_Short problem_:
List each line in which the string "scene" appears.

• • • • • • •

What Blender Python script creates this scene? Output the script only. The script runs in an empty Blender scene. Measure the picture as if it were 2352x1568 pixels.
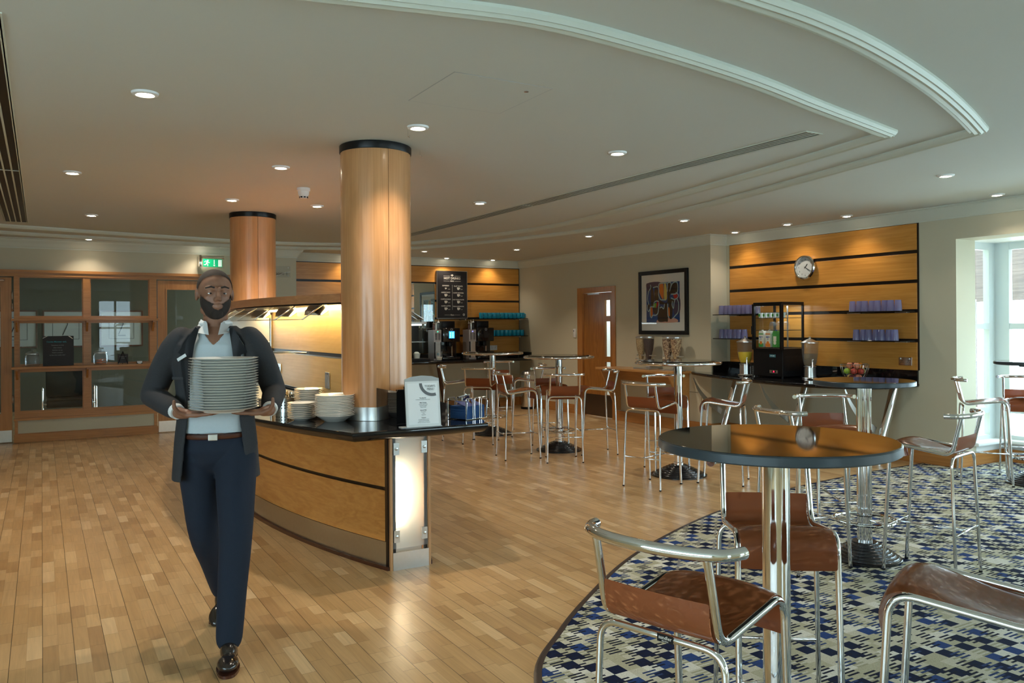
import bpy, bmesh, math, random
from mathutils import Vector, Matrix
random.seed(7)
SC = bpy.context.scene
COL = SC.collection
PI = math.pi

# ------------------------------------------------------------------ camera, world, exposure
YAW, ROLL = 0.5293, -0.00681
F = Vector((math.sin(YAW), math.cos(YAW), 0)); R0 = Vector((math.cos(YAW), -math.sin(YAW), 0)); U0 = Vector((0, 0, 1))
RR = R0 * math.cos(ROLL) + U0 * math.sin(ROLL); UU = U0 * math.cos(ROLL) - R0 * math.sin(ROLL)
cam_d = bpy.data.cameras.new('camera'); cam = bpy.data.objects.new('camera', cam_d); COL.objects.link(cam)
cam.matrix_world = Matrix(((RR.x, UU.x, -F.x, 0), (RR.y, UU.y, -F.y, 0), (RR.z, UU.z, -F.z, 1.45), (0, 0, 0, 1)))
cam_d.sensor_width = 36; cam_d.lens = 36 * 1848 / 2352; cam_d.shift_y = -37.3 / 2352; cam_d.clip_start = .05
SC.camera = cam
SC.view_settings.view_transform = 'Standard'; SC.view_settings.look = 'None'
SC.view_settings.gamma = 1; SC.view_settings.use_curve_mapping = False
SC.view_settings.exposure = 0.84
W = bpy.data.worlds.new('daylight'); SC.world = W; W.use_nodes = True
W.node_tree.nodes['Background'].inputs[0].default_value = (.66, .87, 1, 1)
W.node_tree.nodes['Background'].inputs[1].default_value = 5.6
CEIL = 2.61; XL_ = -3.42
def portal(name, loc, rot, sx, sy):
    l = bpy.data.lights.new(name, 'AREA'); l.shape = 'RECTANGLE'; l.size = sx; l.size_y = sy
    l.cycles.is_portal = True
    o = bpy.data.objects.new(name, l); COL.objects.link(o); o.location = loc; o.rotation_euler = rot; return o
portal('window_portal', (8.66, 2.63, 1.24), (0, PI/2, 0), 2.1, 4.0)
portal('rear_window_portal', (4.0, -4.0, 1.40), (PI/2, 0, 0), 6.8, 1.8)
portal('added_left_window_portal', (XL_-.0, -.4, 1.425), (0, -PI/2, 0), 1.75, 6.0)  # light guide for the added left windows
portal('added_right_window_portal', (8.05, -1.85, 1.375), (0, PI/2, 0), 1.85, 3.3)  # light guide for the added near right windows
SPOT_W = 32.0
SPOT_C = (1.0, .86, .69)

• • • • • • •

_Result for this task_:
What Blender Python script creates this scene? Output the script only. The script runs in an empty Blender scene. Measure the picture as if it were 2352x1568 pixels.
SC = bpy.context.scene